Lines of data
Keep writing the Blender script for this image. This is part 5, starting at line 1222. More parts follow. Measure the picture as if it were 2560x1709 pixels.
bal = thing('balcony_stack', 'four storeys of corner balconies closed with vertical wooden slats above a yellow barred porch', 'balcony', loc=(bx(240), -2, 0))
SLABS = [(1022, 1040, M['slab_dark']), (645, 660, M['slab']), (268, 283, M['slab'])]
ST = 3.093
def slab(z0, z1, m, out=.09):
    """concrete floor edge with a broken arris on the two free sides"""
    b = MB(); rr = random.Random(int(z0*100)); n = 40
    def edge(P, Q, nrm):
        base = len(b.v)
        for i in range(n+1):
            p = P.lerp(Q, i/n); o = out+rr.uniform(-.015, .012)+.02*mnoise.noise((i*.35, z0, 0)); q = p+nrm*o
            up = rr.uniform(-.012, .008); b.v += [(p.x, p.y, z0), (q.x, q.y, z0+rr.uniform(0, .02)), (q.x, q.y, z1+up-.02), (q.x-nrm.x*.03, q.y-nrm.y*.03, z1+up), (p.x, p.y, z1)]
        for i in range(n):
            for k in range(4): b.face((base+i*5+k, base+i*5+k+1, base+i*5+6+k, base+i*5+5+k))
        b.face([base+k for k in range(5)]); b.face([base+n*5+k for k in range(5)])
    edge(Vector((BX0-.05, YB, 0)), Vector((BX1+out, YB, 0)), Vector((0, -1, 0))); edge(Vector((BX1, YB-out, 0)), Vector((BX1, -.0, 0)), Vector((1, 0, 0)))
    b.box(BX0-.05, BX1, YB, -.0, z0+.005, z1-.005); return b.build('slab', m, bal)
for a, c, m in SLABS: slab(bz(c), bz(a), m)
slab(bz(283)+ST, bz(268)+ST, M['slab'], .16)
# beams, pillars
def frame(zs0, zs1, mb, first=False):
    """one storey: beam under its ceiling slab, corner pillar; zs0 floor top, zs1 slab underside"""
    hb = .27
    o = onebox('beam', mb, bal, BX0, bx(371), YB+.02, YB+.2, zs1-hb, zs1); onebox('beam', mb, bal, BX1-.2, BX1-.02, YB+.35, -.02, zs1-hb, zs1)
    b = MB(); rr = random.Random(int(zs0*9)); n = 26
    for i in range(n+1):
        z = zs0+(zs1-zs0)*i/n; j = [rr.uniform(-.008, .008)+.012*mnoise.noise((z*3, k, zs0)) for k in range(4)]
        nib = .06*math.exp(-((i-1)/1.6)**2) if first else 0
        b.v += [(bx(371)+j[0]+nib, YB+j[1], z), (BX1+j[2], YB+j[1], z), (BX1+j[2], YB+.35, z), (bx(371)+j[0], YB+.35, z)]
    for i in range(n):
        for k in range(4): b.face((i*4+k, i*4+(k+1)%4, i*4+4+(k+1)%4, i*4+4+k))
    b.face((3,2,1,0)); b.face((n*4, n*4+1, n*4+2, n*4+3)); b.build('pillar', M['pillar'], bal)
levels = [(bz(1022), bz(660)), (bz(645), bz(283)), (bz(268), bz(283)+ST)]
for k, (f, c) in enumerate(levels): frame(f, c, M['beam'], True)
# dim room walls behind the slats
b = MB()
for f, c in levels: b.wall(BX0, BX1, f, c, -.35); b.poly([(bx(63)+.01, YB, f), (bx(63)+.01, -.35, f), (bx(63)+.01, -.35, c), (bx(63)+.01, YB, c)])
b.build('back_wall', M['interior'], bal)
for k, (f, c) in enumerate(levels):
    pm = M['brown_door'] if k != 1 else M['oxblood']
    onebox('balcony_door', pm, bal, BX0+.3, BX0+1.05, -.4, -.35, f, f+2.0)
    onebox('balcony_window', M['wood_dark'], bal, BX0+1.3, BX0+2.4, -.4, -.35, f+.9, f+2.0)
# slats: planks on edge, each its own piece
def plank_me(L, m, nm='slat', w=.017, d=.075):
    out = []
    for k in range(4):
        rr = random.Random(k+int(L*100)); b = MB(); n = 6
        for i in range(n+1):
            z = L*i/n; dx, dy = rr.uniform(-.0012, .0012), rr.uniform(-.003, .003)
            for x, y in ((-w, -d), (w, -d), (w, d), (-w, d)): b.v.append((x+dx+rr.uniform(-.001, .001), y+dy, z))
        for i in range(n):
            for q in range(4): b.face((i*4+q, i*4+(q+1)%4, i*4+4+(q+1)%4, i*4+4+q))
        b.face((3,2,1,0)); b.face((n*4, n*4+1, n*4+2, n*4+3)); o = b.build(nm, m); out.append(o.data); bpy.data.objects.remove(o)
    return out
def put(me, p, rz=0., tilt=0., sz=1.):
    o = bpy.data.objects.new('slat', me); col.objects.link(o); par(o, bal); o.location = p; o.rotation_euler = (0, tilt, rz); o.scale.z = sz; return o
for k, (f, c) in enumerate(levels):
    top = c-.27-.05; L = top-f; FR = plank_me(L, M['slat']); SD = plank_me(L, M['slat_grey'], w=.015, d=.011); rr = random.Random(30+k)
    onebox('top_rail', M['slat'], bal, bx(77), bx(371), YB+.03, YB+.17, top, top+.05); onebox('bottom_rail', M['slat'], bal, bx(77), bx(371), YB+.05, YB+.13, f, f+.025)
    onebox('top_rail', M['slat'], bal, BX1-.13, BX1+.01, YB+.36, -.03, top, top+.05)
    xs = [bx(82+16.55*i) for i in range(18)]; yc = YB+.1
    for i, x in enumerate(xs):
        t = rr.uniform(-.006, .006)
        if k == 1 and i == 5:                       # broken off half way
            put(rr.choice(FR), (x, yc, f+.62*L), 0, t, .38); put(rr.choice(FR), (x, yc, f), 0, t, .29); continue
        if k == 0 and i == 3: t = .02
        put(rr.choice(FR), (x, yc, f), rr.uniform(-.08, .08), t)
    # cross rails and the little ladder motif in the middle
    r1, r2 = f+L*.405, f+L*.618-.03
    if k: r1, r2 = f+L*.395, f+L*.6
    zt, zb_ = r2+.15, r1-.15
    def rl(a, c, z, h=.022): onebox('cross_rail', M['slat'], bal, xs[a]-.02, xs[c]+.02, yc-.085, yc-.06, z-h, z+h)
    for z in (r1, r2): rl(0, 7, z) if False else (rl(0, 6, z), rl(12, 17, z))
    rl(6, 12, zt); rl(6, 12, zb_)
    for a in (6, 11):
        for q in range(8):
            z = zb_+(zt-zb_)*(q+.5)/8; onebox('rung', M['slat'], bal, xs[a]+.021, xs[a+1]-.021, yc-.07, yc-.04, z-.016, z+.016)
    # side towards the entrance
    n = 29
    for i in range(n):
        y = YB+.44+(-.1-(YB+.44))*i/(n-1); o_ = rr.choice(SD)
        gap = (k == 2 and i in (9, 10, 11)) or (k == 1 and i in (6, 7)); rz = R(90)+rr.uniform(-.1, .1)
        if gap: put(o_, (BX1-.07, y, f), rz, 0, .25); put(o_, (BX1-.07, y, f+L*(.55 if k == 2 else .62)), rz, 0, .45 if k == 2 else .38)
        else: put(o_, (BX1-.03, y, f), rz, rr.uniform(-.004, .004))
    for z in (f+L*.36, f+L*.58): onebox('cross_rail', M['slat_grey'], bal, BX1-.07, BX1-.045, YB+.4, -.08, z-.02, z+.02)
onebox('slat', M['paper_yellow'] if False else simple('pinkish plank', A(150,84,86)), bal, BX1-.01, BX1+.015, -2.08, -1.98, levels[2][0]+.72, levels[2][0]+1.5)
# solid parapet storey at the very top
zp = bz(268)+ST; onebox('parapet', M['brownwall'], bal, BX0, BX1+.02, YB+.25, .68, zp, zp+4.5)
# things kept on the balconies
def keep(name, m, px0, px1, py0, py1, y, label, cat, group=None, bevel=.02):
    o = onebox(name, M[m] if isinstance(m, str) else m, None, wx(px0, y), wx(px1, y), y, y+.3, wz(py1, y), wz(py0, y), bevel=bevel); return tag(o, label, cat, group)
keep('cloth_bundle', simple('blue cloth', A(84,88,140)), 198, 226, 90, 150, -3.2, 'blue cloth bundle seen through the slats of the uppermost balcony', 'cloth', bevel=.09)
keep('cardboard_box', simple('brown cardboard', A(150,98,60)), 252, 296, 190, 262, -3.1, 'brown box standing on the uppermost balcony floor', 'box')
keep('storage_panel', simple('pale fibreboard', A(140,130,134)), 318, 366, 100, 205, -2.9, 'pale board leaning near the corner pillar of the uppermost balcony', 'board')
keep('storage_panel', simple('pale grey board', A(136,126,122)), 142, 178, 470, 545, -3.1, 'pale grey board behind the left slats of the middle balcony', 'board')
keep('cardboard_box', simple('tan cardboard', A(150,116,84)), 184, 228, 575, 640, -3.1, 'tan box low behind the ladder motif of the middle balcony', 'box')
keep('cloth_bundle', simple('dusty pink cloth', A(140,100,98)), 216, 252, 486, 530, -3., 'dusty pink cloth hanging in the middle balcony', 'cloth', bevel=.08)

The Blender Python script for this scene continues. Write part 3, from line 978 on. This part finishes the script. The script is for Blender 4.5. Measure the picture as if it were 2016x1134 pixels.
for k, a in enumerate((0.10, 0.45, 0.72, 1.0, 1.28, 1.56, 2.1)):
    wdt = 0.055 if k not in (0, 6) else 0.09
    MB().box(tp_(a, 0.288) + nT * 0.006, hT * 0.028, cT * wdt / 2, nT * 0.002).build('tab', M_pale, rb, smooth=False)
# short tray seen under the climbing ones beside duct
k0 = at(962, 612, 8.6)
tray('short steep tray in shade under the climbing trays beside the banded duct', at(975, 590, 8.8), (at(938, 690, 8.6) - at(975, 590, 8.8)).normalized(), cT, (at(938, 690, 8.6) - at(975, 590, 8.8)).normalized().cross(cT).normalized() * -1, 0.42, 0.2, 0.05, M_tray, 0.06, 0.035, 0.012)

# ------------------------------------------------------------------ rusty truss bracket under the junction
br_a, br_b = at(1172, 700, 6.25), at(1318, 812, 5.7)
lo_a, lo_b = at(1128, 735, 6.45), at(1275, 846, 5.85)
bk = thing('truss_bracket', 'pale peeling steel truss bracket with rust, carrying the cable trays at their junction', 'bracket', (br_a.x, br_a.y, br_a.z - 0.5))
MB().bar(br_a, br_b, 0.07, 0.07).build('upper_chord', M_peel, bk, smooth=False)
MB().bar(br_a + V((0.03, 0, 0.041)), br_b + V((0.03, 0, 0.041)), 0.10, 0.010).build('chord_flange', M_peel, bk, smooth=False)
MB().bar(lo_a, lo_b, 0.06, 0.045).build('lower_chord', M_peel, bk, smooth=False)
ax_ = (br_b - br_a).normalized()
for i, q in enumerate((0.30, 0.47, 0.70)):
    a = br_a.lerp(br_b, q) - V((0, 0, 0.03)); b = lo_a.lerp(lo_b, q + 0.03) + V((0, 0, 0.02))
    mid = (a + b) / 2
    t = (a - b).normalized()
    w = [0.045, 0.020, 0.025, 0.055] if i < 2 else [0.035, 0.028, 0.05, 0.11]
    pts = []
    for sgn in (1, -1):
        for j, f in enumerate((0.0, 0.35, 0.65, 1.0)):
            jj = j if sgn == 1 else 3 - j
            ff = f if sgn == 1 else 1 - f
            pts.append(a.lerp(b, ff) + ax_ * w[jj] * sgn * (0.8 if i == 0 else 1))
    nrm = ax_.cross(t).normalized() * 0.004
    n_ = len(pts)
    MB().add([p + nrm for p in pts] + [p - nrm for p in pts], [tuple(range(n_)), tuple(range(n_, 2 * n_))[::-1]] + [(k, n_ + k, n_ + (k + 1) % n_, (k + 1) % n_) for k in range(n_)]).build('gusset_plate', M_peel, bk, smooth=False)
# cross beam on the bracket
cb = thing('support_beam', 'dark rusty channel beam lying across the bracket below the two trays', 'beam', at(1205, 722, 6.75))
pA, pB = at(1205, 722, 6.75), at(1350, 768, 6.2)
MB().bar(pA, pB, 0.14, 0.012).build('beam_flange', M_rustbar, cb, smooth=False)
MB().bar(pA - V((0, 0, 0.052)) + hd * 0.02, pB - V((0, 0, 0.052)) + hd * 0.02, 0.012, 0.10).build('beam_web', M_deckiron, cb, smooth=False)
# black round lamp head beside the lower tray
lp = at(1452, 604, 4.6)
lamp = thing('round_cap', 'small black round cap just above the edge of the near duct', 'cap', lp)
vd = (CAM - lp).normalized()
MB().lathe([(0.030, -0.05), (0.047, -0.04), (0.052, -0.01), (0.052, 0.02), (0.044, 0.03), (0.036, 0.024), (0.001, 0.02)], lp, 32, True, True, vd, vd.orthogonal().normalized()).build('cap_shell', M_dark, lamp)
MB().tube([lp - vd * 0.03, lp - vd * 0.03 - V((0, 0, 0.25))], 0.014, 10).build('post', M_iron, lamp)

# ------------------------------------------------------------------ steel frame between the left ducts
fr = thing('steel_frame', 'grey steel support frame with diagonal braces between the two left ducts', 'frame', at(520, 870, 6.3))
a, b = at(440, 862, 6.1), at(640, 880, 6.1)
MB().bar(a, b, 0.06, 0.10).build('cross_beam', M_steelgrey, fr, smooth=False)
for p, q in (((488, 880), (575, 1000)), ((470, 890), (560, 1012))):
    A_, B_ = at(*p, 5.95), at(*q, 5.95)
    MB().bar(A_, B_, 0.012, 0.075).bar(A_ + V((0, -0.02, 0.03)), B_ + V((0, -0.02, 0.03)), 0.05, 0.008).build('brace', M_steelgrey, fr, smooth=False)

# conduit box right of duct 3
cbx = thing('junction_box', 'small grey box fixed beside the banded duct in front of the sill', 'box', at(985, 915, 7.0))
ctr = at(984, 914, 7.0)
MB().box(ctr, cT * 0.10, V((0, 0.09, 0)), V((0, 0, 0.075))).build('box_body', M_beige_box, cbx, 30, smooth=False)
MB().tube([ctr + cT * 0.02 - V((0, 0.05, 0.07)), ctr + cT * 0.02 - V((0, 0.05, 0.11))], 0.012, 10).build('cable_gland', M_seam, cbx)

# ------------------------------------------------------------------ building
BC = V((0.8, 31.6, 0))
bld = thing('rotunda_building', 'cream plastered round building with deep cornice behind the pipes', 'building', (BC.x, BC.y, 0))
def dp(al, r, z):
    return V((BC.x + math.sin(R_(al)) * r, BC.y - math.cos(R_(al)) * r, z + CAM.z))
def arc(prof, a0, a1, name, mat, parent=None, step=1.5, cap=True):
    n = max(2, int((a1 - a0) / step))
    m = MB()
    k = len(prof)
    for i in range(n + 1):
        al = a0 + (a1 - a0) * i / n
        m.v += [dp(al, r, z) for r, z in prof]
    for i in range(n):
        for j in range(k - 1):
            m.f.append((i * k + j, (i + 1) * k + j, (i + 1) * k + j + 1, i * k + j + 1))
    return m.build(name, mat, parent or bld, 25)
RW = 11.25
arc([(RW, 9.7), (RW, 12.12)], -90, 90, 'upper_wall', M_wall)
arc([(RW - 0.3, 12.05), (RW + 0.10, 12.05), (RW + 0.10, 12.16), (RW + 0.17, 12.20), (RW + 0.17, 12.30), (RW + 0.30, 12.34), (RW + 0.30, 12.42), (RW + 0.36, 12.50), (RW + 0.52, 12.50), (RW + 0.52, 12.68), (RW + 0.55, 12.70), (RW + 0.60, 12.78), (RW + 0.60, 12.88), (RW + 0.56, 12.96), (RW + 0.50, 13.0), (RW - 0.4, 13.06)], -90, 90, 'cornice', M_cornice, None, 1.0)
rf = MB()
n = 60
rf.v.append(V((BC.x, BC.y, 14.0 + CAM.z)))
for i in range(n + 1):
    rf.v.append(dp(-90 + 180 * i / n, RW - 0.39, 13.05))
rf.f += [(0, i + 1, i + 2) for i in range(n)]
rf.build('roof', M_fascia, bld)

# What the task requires
Write out exactly the lines running from the line containing "The Blender Python" to the line containing "tray('short steep tray", with both of those lines included.

# Correct response
The Blender Python script for this scene continues. Write part 3, from line 978 on. This part finishes the script. The script is for Blender 4.5. Measure the picture as if it were 2016x1134 pixels.
for k, a in enumerate((0.10, 0.45, 0.72, 1.0, 1.28, 1.56, 2.1)):
    wdt = 0.055 if k not in (0, 6) else 0.09
    MB().box(tp_(a, 0.288) + nT * 0.006, hT * 0.028, cT * wdt / 2, nT * 0.002).build('tab', M_pale, rb, smooth=False)
# short tray seen under the climbing ones beside duct
k0 = at(962, 612, 8.6)
tray('short steep tray in shade under the climbing trays beside the banded duct', at(975, 590, 8.8), (at(938, 690, 8.6) - at(975, 590, 8.8)).normalized(), cT, (at(938, 690, 8.6) - at(975, 590, 8.8)).normalized().cross(cT).normalized() * -1, 0.42, 0.2, 0.05, M_tray, 0.06, 0.035, 0.012)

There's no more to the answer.